Material =>
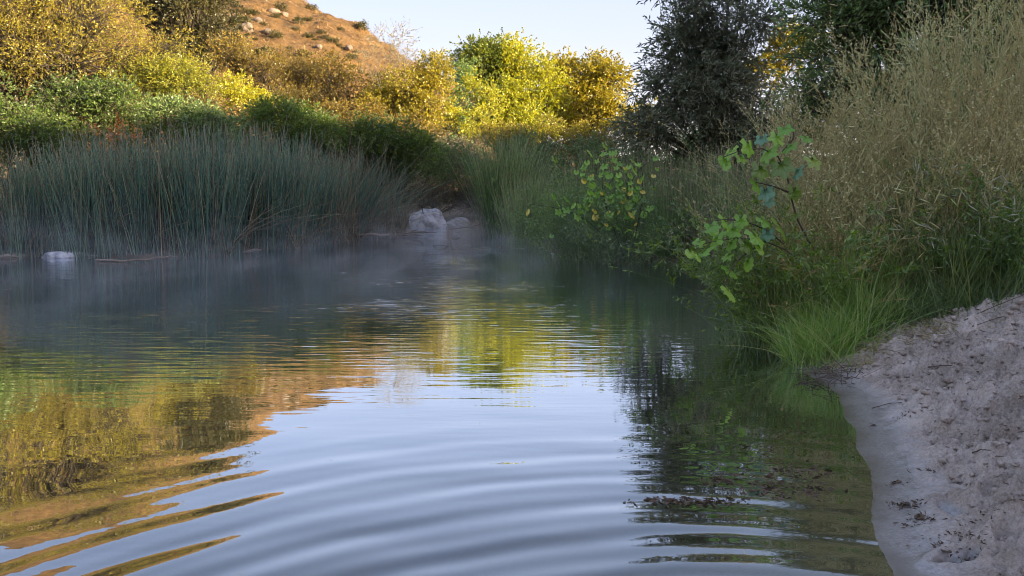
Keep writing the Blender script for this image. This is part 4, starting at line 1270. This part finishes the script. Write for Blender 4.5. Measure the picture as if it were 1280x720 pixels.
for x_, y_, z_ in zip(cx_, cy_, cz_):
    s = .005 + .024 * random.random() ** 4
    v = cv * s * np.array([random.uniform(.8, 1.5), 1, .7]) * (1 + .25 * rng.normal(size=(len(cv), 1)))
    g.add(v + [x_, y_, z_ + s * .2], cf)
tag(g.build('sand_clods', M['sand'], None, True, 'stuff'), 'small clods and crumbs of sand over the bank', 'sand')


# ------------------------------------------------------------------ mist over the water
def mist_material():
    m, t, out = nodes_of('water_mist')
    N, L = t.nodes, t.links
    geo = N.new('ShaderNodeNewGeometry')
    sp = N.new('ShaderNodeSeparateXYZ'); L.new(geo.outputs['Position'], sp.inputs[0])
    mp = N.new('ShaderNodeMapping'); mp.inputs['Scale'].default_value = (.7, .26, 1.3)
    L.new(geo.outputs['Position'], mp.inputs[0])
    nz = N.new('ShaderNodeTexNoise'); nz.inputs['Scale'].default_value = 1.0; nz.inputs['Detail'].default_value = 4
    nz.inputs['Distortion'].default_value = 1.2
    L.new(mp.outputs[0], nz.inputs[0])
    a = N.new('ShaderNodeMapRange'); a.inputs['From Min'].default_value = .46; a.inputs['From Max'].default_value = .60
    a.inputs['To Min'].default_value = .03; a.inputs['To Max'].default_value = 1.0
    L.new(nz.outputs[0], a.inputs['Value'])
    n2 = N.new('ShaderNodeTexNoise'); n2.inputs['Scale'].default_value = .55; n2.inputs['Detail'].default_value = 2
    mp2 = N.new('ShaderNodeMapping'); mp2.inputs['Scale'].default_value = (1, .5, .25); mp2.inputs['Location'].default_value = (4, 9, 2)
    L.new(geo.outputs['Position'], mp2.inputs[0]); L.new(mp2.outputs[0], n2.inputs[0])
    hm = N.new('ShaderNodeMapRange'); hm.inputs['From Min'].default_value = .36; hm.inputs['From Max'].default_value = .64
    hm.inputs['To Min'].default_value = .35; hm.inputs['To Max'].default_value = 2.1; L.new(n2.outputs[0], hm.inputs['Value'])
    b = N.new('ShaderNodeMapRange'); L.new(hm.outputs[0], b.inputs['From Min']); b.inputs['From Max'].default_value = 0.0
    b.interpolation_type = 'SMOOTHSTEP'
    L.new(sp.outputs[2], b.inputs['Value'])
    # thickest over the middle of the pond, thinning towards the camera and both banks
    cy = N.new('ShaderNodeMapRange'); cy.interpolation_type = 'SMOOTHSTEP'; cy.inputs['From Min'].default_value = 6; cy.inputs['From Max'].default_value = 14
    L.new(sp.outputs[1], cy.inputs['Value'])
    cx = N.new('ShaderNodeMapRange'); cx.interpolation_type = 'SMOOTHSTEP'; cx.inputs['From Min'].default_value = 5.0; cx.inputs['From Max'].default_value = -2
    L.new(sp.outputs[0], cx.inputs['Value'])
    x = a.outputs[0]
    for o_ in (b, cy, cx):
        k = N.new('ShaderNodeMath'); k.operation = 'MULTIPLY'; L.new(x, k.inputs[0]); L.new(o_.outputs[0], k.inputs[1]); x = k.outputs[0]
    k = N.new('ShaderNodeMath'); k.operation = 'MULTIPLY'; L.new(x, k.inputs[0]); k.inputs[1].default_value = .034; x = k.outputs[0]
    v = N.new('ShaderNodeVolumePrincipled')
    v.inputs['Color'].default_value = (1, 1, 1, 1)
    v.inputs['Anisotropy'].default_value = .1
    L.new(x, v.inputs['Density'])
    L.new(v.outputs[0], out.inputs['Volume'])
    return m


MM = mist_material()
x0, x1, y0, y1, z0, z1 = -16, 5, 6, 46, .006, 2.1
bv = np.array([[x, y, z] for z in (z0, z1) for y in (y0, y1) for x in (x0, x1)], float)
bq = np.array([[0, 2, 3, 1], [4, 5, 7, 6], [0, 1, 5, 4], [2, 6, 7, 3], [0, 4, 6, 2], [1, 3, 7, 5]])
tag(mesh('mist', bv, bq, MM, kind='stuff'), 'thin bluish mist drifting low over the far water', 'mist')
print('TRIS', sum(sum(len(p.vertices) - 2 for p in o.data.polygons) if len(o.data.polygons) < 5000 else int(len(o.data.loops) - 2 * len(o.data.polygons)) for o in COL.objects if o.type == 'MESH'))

Task to carry out => Return exactly what appears from the opening line of the material through the line with "the bank', 'sand')", apart from the pictures.

Solution =>
Keep writing the Blender script for this image. This is part 4, starting at line 1270. This part finishes the script. Write for Blender 4.5. Measure the picture as if it were 1280x720 pixels.
for x_, y_, z_ in zip(cx_, cy_, cz_):
    s = .005 + .024 * random.random() ** 4
    v = cv * s * np.array([random.uniform(.8, 1.5), 1, .7]) * (1 + .25 * rng.normal(size=(len(cv), 1)))
    g.add(v + [x_, y_, z_ + s * .2], cf)
tag(g.build('sand_clods', M['sand'], None, True, 'stuff'), 'small clods and crumbs of sand over the bank', 'sand')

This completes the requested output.